ROMA – Arrestati al termine dell’operazione “Happy Hour” gli esponenti della ‘ndrina dei Gallico. Secondo gli investigatori della Direzione antimafia il clan reinvestiva in attività lecite soldi accumulati illecitamente. L’operazione è stata coordinata da Maria Cristina Palaia e Luca Palamara della Dda di Roma, sotto la direzione del procuratore Giuseppe Pignatone. Il capo centro della Dia della capitale, Gabriele De Marco, ha spiegato che si trattava di un sistema sofisticato, un progetto di infiltrazione portato avanti con l’aiuto di una rete di prestanome.

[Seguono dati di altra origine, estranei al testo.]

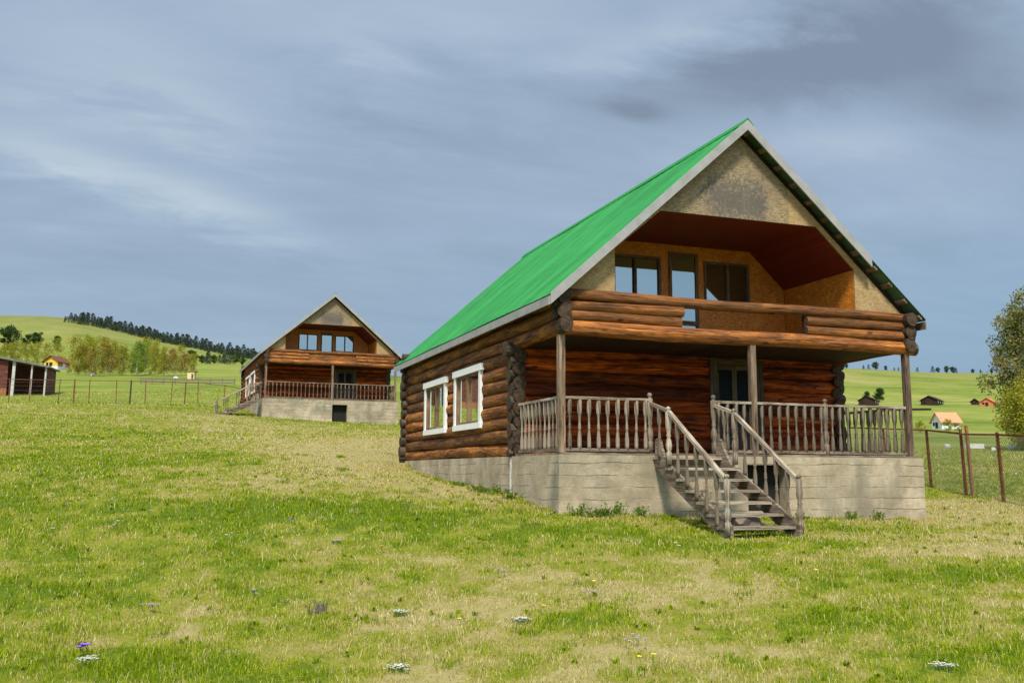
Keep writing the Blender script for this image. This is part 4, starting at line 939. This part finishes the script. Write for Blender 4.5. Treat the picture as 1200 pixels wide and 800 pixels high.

Realizzato con la collaborazione di professionisti del settore il sistema in questione prevedeva come garanzia per future acquisizioni nel campo della ristorazione l’acquisto di esercizi nell’ambito commerciale. Secondo le prime indagini parte dei ricavi illeciti sarebbero stati reinvestiti per acquistare tre abitazioni del valore di mezzo milione di euro ciascuna, in via Boccea. I due arrestati, Francesco Frisina e Carmine Saccà, avrebbero così intestato a parenti e familiari i due appartamenti.
Varie operazioni di compravendita di società nell’ambito della ristorazione sono state concluse a partire dal 2008, intestate a vari prestanome e acquistate per un valore di gran lunga minore a quello del mercato per coprire investimenti illeciti. “L’interesse della ‘ndrangheta a infiltrare il tessuto economico della capitale – ha spiegato il capo centro De Marco – risale almeno agli anni del Giubileo del 2000: alcuni dei Gallico si sono da tempo trasferiti a Roma”. Inoltre “le infiltrazioni dei clan calabresi – ha ricordato il direttore della Dia, Arturo de Felice – a Roma sono evidenti: una presenza concreta di fronte alla quale non possiamo far finta di niente o abbassare la guardia”.